GHCN Monthly and MS Access

For some of the last few evenings, I have been learning about MS Access’s data import functionality in order to interrogate the data of the Global Historical Climatology Network-Monthly dataset. This dataset holds records of temperature readings dating back to the beginning of the eighteenth century from more than seven thousand stations around the globe.

GHCN Monthly

The data are in text files with a fixed width format. It’s very straightforward to set up the import format (although there are many columns!) and save the import specification so that future datasets can be imported as they are released with ease. The largest data files have almost half a million rows, yet Access can import the data in a few seconds. The resulting table of readings of average, minimum and maximum temperatures for each month for each station has more than one million rows. I have not experimented with adding indexes yet but, in spite of this, I can run queries that are not painfully slow.

Now that I have the data into an Access database, I hope to start analysing the data. I have produced a couple of charts for a single station but am yet to run any serious calculations. I have read of a similar project at:

A Quick and Dirty Analysis of GHCN Surface Temperature Data

The algorithm that caerbannog (the blogger) uses in his C++ program to smooth the data and calculate averages is fairly simple. Something similar should be possible (or even easy) using the MS Office tools.
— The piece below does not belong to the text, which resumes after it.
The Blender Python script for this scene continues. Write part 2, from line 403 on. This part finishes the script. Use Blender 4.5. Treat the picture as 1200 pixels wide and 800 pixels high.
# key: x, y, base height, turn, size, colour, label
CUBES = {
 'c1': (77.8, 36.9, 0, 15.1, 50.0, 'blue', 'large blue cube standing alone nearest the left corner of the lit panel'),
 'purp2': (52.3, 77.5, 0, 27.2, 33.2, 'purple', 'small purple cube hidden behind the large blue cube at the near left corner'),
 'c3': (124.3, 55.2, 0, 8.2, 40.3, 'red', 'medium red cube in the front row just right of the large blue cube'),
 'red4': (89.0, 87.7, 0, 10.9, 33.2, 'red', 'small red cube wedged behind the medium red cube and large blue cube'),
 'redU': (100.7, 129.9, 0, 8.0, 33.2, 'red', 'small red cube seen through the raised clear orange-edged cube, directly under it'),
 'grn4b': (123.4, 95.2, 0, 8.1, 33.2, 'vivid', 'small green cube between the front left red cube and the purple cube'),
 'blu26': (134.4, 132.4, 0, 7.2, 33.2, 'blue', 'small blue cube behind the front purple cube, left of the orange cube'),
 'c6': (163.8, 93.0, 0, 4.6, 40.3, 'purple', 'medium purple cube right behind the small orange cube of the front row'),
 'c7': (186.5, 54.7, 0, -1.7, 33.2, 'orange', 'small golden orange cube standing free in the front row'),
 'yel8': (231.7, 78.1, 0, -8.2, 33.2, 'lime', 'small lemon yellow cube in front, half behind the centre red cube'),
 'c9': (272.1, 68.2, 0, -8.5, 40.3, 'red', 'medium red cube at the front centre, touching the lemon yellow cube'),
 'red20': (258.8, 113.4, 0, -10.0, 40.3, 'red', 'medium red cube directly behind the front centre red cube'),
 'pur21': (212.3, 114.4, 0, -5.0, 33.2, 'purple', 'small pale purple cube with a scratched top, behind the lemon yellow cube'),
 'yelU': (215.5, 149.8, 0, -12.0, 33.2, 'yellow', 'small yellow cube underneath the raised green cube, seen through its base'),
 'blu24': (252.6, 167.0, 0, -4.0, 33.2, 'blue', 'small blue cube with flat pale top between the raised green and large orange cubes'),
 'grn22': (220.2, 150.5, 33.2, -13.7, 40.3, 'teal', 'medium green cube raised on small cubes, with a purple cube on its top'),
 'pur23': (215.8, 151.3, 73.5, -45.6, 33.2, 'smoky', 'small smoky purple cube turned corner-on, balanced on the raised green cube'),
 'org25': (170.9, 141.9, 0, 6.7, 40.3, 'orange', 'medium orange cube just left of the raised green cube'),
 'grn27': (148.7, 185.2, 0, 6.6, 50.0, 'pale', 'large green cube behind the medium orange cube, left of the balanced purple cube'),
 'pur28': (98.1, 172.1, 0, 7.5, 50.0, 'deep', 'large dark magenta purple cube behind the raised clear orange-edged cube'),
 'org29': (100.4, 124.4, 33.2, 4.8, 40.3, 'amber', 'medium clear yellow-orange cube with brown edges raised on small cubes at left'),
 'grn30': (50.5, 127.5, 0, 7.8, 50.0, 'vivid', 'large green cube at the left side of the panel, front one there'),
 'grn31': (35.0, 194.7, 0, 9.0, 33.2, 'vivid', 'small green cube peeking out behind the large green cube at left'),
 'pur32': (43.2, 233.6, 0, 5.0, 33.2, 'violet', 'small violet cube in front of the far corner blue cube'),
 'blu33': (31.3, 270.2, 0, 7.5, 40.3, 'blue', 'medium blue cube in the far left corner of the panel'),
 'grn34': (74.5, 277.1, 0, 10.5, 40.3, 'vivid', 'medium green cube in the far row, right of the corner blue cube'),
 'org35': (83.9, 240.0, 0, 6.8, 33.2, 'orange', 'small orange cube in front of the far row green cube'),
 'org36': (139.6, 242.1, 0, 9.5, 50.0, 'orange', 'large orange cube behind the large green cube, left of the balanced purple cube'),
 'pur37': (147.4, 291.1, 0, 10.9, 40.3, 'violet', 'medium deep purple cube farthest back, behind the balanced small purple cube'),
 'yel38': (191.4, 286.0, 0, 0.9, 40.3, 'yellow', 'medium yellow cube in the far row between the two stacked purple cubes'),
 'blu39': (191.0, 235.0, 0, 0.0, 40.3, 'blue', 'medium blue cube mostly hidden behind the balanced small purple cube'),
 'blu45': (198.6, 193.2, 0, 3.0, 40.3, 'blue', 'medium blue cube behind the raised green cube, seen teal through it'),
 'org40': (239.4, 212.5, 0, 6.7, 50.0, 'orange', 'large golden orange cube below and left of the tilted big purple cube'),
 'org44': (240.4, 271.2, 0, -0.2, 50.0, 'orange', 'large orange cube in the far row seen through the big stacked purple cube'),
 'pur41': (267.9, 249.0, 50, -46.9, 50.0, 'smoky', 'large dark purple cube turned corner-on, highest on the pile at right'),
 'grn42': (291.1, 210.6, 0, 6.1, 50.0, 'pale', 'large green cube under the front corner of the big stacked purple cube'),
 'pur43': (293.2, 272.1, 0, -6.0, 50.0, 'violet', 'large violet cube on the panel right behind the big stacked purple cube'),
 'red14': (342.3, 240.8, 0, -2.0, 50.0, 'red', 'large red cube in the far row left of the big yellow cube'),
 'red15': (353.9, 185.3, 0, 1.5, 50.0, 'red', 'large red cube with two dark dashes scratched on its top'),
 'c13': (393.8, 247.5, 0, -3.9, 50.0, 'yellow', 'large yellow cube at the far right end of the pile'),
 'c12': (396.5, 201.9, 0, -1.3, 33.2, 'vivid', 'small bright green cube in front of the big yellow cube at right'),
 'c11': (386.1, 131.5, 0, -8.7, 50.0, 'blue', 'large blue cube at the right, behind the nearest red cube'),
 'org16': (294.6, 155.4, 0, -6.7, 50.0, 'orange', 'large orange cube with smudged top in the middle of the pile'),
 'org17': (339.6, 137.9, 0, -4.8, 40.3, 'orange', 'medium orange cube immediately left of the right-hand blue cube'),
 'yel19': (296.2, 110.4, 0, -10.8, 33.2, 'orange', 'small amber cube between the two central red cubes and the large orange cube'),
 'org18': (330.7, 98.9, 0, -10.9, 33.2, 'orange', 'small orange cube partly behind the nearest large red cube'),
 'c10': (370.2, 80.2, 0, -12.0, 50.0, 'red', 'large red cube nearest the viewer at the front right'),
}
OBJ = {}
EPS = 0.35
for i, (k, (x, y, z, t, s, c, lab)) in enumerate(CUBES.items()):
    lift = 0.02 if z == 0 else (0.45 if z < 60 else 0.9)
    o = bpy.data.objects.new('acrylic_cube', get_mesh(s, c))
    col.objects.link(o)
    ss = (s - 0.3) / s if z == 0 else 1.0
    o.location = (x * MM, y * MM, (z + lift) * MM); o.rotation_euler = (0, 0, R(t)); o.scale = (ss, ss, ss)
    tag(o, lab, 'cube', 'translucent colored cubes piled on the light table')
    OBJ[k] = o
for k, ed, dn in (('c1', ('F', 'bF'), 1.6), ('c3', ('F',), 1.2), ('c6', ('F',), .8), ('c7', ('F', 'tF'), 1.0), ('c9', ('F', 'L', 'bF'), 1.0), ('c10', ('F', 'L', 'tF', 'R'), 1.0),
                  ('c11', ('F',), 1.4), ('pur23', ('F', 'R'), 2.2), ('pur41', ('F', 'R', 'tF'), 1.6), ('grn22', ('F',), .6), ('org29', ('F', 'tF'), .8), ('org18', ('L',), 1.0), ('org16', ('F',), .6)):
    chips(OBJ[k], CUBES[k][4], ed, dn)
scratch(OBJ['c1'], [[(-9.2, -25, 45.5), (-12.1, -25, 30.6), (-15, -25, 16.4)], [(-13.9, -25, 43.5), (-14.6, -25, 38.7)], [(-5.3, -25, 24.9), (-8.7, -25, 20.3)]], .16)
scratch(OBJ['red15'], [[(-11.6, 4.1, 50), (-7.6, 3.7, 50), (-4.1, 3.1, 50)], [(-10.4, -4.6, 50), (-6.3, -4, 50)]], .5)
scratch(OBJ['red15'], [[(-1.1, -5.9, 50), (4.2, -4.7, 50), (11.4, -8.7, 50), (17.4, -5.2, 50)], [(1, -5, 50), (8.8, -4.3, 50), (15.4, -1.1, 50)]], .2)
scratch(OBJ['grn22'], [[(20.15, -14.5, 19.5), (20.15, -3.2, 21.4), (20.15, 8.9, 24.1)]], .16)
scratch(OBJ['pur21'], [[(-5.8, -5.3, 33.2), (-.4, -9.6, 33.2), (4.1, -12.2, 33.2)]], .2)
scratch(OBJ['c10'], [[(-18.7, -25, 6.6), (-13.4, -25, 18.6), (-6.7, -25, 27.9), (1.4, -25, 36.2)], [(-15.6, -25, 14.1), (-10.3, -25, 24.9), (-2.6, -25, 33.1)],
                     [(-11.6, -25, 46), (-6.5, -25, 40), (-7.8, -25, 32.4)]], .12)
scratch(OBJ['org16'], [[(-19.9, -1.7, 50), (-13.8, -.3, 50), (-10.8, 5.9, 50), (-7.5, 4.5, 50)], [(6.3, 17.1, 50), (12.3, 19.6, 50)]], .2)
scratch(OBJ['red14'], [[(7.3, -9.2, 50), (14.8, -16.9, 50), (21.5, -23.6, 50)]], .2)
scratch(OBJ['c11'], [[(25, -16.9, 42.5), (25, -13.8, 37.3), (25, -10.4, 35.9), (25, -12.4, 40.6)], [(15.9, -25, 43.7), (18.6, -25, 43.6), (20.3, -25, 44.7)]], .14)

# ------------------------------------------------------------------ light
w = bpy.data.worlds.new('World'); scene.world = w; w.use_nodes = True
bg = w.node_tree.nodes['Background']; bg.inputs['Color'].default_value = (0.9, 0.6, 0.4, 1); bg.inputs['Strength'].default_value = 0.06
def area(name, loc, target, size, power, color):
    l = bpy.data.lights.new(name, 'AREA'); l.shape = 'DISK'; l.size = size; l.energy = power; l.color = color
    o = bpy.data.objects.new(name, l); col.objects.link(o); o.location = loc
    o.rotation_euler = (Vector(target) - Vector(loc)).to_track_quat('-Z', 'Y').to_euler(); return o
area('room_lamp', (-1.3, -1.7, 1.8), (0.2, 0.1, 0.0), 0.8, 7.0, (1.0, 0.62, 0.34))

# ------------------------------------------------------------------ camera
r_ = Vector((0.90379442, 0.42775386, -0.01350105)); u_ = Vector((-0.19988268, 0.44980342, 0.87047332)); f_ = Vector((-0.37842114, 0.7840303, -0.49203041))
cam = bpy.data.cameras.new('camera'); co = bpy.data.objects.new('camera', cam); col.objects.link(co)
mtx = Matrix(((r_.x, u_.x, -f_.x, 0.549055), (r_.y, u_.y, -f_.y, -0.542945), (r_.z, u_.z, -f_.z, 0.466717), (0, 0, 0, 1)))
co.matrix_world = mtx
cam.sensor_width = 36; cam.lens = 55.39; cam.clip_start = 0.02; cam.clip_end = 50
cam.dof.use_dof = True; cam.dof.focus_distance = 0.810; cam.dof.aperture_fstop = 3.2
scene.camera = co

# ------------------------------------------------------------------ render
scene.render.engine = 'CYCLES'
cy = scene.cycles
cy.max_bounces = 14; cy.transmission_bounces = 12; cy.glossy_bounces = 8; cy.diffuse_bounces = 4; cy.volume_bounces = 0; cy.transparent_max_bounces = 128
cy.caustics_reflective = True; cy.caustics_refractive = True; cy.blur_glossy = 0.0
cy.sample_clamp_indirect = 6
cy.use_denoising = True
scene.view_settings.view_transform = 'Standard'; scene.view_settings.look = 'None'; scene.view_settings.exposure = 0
Ultimately, my aim for this is to make this the basis of an ICT lesson or project. As caerbannog notes “Never in history has science been more accessible to the general public than it is now.” The quantities of data that can be accessed for free are as enormous as the power of the computers that are now cheaply available. I hope that my students will be inspired to look deeply into the issue and this will help develop their sense of empirical curiosity.